◆ **Task directions**: Quote each record exactly, please, leaving none out.

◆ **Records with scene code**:
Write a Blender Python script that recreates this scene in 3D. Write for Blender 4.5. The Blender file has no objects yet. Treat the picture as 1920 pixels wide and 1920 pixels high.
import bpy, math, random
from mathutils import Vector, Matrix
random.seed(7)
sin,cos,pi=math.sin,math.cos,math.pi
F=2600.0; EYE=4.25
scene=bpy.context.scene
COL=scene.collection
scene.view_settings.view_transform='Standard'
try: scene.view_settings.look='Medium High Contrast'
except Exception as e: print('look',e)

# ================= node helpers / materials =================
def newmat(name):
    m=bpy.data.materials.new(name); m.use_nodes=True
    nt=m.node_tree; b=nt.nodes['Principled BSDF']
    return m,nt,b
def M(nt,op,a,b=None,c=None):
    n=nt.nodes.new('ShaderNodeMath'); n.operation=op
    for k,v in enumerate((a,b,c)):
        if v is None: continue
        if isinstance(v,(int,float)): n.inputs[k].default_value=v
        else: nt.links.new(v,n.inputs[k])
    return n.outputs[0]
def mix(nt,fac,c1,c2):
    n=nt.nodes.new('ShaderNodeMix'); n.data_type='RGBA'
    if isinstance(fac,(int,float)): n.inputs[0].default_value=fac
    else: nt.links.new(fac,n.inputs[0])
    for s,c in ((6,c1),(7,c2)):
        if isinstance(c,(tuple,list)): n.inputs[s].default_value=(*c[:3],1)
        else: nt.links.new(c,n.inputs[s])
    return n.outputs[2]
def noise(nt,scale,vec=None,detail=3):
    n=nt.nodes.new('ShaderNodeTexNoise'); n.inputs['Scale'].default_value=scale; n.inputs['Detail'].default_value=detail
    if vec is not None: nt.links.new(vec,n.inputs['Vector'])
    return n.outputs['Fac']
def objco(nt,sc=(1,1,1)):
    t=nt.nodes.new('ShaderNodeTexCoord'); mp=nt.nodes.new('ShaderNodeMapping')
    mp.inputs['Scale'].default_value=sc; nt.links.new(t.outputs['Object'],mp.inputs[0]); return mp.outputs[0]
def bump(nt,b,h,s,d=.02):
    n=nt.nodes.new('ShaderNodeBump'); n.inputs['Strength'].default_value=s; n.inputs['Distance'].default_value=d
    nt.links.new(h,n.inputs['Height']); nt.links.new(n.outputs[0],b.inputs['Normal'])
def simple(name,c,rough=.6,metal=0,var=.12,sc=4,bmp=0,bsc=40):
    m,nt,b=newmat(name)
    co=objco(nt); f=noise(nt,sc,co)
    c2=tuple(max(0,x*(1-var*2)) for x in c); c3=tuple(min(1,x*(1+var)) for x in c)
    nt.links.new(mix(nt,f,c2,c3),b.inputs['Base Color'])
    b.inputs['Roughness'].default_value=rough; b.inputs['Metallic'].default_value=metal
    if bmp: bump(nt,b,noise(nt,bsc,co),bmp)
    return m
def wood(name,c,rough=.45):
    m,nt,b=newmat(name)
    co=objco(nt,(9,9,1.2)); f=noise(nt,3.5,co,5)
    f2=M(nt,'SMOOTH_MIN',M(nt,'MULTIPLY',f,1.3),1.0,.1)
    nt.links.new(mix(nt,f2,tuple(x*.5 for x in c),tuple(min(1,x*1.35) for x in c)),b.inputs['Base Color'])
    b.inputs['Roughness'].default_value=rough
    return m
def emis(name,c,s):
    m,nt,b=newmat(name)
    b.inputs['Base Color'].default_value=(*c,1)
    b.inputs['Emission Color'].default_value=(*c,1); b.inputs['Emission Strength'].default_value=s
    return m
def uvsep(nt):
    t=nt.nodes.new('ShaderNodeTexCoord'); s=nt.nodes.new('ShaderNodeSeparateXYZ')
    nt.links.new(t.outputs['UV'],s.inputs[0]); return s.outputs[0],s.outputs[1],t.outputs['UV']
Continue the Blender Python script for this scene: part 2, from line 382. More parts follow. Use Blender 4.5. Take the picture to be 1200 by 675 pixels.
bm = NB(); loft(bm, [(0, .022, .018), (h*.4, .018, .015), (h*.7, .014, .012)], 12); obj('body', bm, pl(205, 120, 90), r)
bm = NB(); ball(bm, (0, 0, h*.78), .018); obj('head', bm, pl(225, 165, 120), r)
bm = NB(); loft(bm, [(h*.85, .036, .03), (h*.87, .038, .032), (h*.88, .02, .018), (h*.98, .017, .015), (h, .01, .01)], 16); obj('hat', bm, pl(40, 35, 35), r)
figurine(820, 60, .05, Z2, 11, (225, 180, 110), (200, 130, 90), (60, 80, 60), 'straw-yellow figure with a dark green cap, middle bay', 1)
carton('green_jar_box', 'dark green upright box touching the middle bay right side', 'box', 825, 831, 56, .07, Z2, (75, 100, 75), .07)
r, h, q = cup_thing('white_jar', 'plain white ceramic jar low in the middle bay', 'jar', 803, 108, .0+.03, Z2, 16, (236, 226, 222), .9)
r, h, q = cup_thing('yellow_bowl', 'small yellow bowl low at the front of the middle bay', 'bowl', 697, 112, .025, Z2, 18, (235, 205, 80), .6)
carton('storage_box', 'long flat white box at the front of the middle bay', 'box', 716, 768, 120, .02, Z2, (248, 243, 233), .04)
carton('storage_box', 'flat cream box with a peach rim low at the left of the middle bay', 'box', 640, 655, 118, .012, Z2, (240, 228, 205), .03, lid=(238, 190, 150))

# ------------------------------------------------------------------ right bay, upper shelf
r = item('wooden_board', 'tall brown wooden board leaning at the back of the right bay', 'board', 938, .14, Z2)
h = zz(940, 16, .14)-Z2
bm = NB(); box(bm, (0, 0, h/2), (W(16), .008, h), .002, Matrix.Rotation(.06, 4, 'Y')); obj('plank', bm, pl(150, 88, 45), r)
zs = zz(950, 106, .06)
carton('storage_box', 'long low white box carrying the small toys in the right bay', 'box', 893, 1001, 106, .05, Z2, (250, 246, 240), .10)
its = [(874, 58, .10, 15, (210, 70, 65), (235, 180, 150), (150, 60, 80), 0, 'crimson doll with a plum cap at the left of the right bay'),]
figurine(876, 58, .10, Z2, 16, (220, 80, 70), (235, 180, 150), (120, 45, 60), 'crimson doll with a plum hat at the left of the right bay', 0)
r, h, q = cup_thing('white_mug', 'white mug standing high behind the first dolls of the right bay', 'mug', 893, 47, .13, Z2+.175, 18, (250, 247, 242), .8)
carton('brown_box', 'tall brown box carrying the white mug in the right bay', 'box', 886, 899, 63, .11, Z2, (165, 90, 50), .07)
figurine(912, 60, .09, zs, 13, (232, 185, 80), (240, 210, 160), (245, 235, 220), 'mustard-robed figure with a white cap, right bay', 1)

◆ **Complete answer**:
Write a Blender Python script that recreates this scene in 3D. Write for Blender 4.5. The Blender file has no objects yet. Treat the picture as 1920 pixels wide and 1920 pixels high.
import bpy, math, random
from mathutils import Vector, Matrix
random.seed(7)
sin,cos,pi=math.sin,math.cos,math.pi
F=2600.0; EYE=4.25
scene=bpy.context.scene
COL=scene.collection
scene.view_settings.view_transform='Standard'
try: scene.view_settings.look='Medium High Contrast'
except Exception as e: print('look',e)

# ================= node helpers / materials =================
def newmat(name):
    m=bpy.data.materials.new(name); m.use_nodes=True
    nt=m.node_tree; b=nt.nodes['Principled BSDF']
    return m,nt,b
def M(nt,op,a,b=None,c=None):
    n=nt.nodes.new('ShaderNodeMath'); n.operation=op
    for k,v in enumerate((a,b,c)):
        if v is None: continue
        if isinstance(v,(int,float)): n.inputs[k].default_value=v
        else: nt.links.new(v,n.inputs[k])
    return n.outputs[0]
def mix(nt,fac,c1,c2):
    n=nt.nodes.new('ShaderNodeMix'); n.data_type='RGBA'
    if isinstance(fac,(int,float)): n.inputs[0].default_value=fac
    else: nt.links.new(fac,n.inputs[0])
    for s,c in ((6,c1),(7,c2)):
        if isinstance(c,(tuple,list)): n.inputs[s].default_value=(*c[:3],1)
        else: nt.links.new(c,n.inputs[s])
    return n.outputs[2]
def noise(nt,scale,vec=None,detail=3):
    n=nt.nodes.new('ShaderNodeTexNoise'); n.inputs['Scale'].default_value=scale; n.inputs['Detail'].default_value=detail
    if vec is not None: nt.links.new(vec,n.inputs['Vector'])
    return n.outputs['Fac']
def objco(nt,sc=(1,1,1)):
    t=nt.nodes.new('ShaderNodeTexCoord'); mp=nt.nodes.new('ShaderNodeMapping')
    mp.inputs['Scale'].default_value=sc; nt.links.new(t.outputs['Object'],mp.inputs[0]); return mp.outputs[0]
def bump(nt,b,h,s,d=.02):
    n=nt.nodes.new('ShaderNodeBump'); n.inputs['Strength'].default_value=s; n.inputs['Distance'].default_value=d
    nt.links.new(h,n.inputs['Height']); nt.links.new(n.outputs[0],b.inputs['Normal'])
def simple(name,c,rough=.6,metal=0,var=.12,sc=4,bmp=0,bsc=40):
    m,nt,b=newmat(name)
    co=objco(nt); f=noise(nt,sc,co)
    c2=tuple(max(0,x*(1-var*2)) for x in c); c3=tuple(min(1,x*(1+var)) for x in c)
    nt.links.new(mix(nt,f,c2,c3),b.inputs['Base Color'])
    b.inputs['Roughness'].default_value=rough; b.inputs['Metallic'].default_value=metal
    if bmp: bump(nt,b,noise(nt,bsc,co),bmp)
    return m
def wood(name,c,rough=.45):
    m,nt,b=newmat(name)
    co=objco(nt,(9,9,1.2)); f=noise(nt,3.5,co,5)
    f2=M(nt,'SMOOTH_MIN',M(nt,'MULTIPLY',f,1.3),1.0,.1)
    nt.links.new(mix(nt,f2,tuple(x*.5 for x in c),tuple(min(1,x*1.35) for x in c)),b.inputs['Base Color'])
    b.inputs['Roughness'].default_value=rough
    return m
def emis(name,c,s):
    m,nt,b=newmat(name)
    b.inputs['Base Color'].default_value=(*c,1)
    b.inputs['Emission Color'].default_value=(*c,1); b.inputs['Emission Strength'].default_value=s
    return m
def uvsep(nt):
    t=nt.nodes.new('ShaderNodeTexCoord'); s=nt.nodes.new('ShaderNodeSeparateXYZ')
    nt.links.new(t.outputs['UV'],s.inputs[0]); return s.outputs[0],s.outputs[1],t.outputs['UV']
Continue the Blender Python script for this scene: part 2, from line 382. More parts follow. Use Blender 4.5. Take the picture to be 1200 by 675 pixels.
bm = NB(); loft(bm, [(0, .022, .018), (h*.4, .018, .015), (h*.7, .014, .012)], 12); obj('body', bm, pl(205, 120, 90), r)
bm = NB(); ball(bm, (0, 0, h*.78), .018); obj('head', bm, pl(225, 165, 120), r)
bm = NB(); loft(bm, [(h*.85, .036, .03), (h*.87, .038, .032), (h*.88, .02, .018), (h*.98, .017, .015), (h, .01, .01)], 16); obj('hat', bm, pl(40, 35, 35), r)
figurine(820, 60, .05, Z2, 11, (225, 180, 110), (200, 130, 90), (60, 80, 60), 'straw-yellow figure with a dark green cap, middle bay', 1)
carton('green_jar_box', 'dark green upright box touching the middle bay right side', 'box', 825, 831, 56, .07, Z2, (75, 100, 75), .07)
r, h, q = cup_thing('white_jar', 'plain white ceramic jar low in the middle bay', 'jar', 803, 108, .0+.03, Z2, 16, (236, 226, 222), .9)
r, h, q = cup_thing('yellow_bowl', 'small yellow bowl low at the front of the middle bay', 'bowl', 697, 112, .025, Z2, 18, (235, 205, 80), .6)
carton('storage_box', 'long flat white box at the front of the middle bay', 'box', 716, 768, 120, .02, Z2, (248, 243, 233), .04)
carton('storage_box', 'flat cream box with a peach rim low at the left of the middle bay', 'box', 640, 655, 118, .012, Z2, (240, 228, 205), .03, lid=(238, 190, 150))

# ------------------------------------------------------------------ right bay, upper shelf
r = item('wooden_board', 'tall brown wooden board leaning at the back of the right bay', 'board', 938, .14, Z2)
h = zz(940, 16, .14)-Z2
bm = NB(); box(bm, (0, 0, h/2), (W(16), .008, h), .002, Matrix.Rotation(.06, 4, 'Y')); obj('plank', bm, pl(150, 88, 45), r)
zs = zz(950, 106, .06)
carton('storage_box', 'long low white box carrying the small toys in the right bay', 'box', 893, 1001, 106, .05, Z2, (250, 246, 240), .10)
its = [(874, 58, .10, 15, (210, 70, 65), (235, 180, 150), (150, 60, 80), 0, 'crimson doll with a plum cap at the left of the right bay'),]
figurine(876, 58, .10, Z2, 16, (220, 80, 70), (235, 180, 150), (120, 45, 60), 'crimson doll with a plum hat at the left of the right bay', 0)
r, h, q = cup_thing('white_mug', 'white mug standing high behind the first dolls of the right bay', 'mug', 893, 47, .13, Z2+.175, 18, (250, 247, 242), .8)
carton('brown_box', 'tall brown box carrying the white mug in the right bay', 'box', 886, 899, 63, .11, Z2, (165, 90, 50), .07)
figurine(912, 60, .09, zs, 13, (232, 185, 80), (240, 210, 160), (245, 235, 220), 'mustard-robed figure with a white cap, right bay', 1)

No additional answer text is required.